How to Prepare for Retirement as a Small Business Owner?
Whether you are a salaried professional or a small business owner, you may hang your boots at some point in life. At this juncture, the salaried employees, especially those working in government organisations, may find it a little easier to deal with their finances as they may be entitled to receive a pension. However, if you are a business owner, you wouldn’t have such a privilege. Hence, you must start thinking of a retirement plan from a young age and invest a small amount consistently towards your retirement corpus.
Here are a few retirement plans that you can invest in to secure your future and accomplish your long-term goals.
Public Provident Fund
Public Provident Fund or PPF can be an excellent investment option to secure your post-retirement life. It is a long-term savings scheme backed by the government that offers you triple tax benefits. The amount you invest in the PPF account, the interest you earn, and the maturity proceeds you receive at the end of the investment term are all tax-exempt.

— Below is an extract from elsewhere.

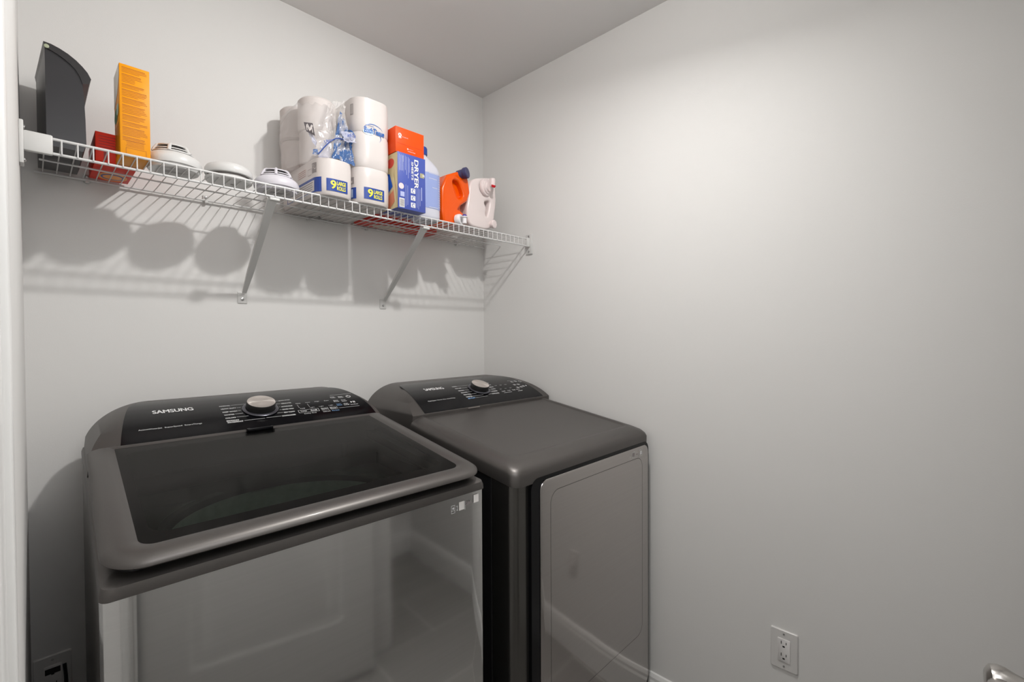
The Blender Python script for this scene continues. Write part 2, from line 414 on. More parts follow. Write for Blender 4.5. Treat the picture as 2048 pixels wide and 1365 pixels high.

You can open a PPF account with any bank or post office and deposit a small amount periodically as per your business cash flow. PPF comes with a lock-in period of 15 years, and the government of India decides the interest rate, which could be revised every quarter.
At the end of the investment term, you can either withdraw the amount along with interest in a lump sum or extend the investment period in the blocks of five years. PPF guarantees capital security and gives fixed returns; the interest does not depend on the market performance.
National Pension System
Another popular retirement plan that you can consider investing in is the NPS. As the name suggests, NPS allows you to get a regular income after retiring by offering you a monthly pension. You must contribute a small amount periodically to your NPS account throughout the working years and get a pension after maturity or when you attain the retirement age (60 years).
The amount you invest in NPS is invested in different money market instruments like stocks, equity funds, debt funds, government bonds etc., to generate valuable returns. And the amount you invest grows with compounding effects. This means you can create a significant corpus in the long run.
One of the best features of NPS is that after maturity, you can withdraw 60% of the corpus in a lump sum and use the balance amount to purchase an annuity and get a regular pension. This helps you be financially independent during your golden years.
Equity mutual funds
In India, mutual funds are one of the most popular investment vehicles. You may have irregular income as a business owner, but you can start a SIP and invest a small amount every month in equity funds.
While such funds carry a certain level of risk and the returns are market-linked, it has high returns potential in the long run. Historically, equity mutual funds have offered valuable returns. Hence, it is better to stay invested for a long time, and you would have better chances of accumulating a sizeable corpus that you can use for your post-retirement expenses.
Apart from the above options, you can also consider investing in other retirement schemes like a pension plan, senior citizens savings scheme, national savings certificate, etc.
Final Word
When you invest in any retirement plan, you must be careful about your choice and invest in a plan that suits your risk appetite and financial goals.